• Bot that buys dirt-cheap goods on TradeMe and tells Twitter what it's buying/bidding on. Seems we need a Rule 38: if software is described in an XKCD comic, the chance of it being brought into reality approaches 1 as t approahces infinity.
  • "…the game of chess is much more than the set of instructions needed to move the pieces on the board: the players’ intellectual and emotional interaction during a game is also the system of chess. The media hubbub surrounding Kasparov’s loss to Deep Blue: that is chess. The southwest corner of Washington Square Park where New York City players wager, talk trash, and square off across stone tables: that is chess too." So much good stuff in this essay from Frank Lantz and Eric Zimmerman
  • In which Laura Parker looks at what "mainstream" games can learn from the type of success indie titles such as Limbo have had, with contributions from Nels Anderson, Manveer Heir, and – would you believe it – me. It's a really nice feature; I hope Laura can get more of this sort of stuff published on Gamespot, because it deserves a bigger audience than being buried on the staff blog.
  • "This is short film I worked on a while ago called "Avatar Days"… It follows 4 MMORPG players taking about their online persona's. As they tell their stories we see them go about their everyday lives against the mundane backdrop of city life…but as their Avatars." Lovely.
  • "I hugely prefer Windows ME to anything else.  The problem is that it’s difficult to run on most of the hardware I have and no other Windows edition cuts it for me. So, I’m down to using a Mac…"
  • "The premise was this: Division 9 would have put players (and their friends) in the middle of an ever-encroaching zombie menace. Co-op gameplay, scarce resources, base-building, and strategic rescues were a part of the conceptual blueprint." Big interview with Ken Levine – including some video footage – of Irrational's cancelled take on the zombie genre. In a nutshell: slower, more strategic, more long-term survival than L4D's short campaigns, and had it been released, would have come out around 2006/2007.

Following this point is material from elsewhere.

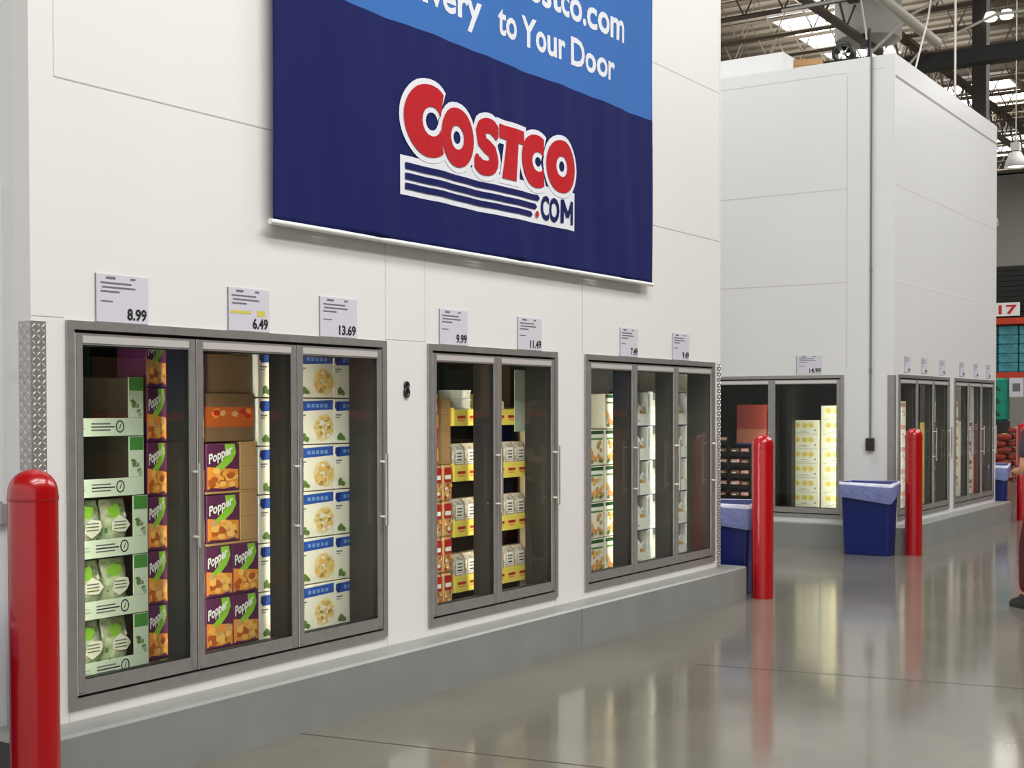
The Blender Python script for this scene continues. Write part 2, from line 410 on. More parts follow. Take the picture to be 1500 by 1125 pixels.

  • "This suggestion was derided by EA execs at the time — they literally couldn't imagine going to Wall Street with a message of increased profitability rather than top-line revenue growth. They wanted to make the transition to digital while continuing to grow the packaged goods business." Great Mitch Lasky post on the problems facing EA – and, indeed, almost every big games company out there. Though it stems from their announcement that they missed their targets last year (again), really, it's about the changing shape of the games industry.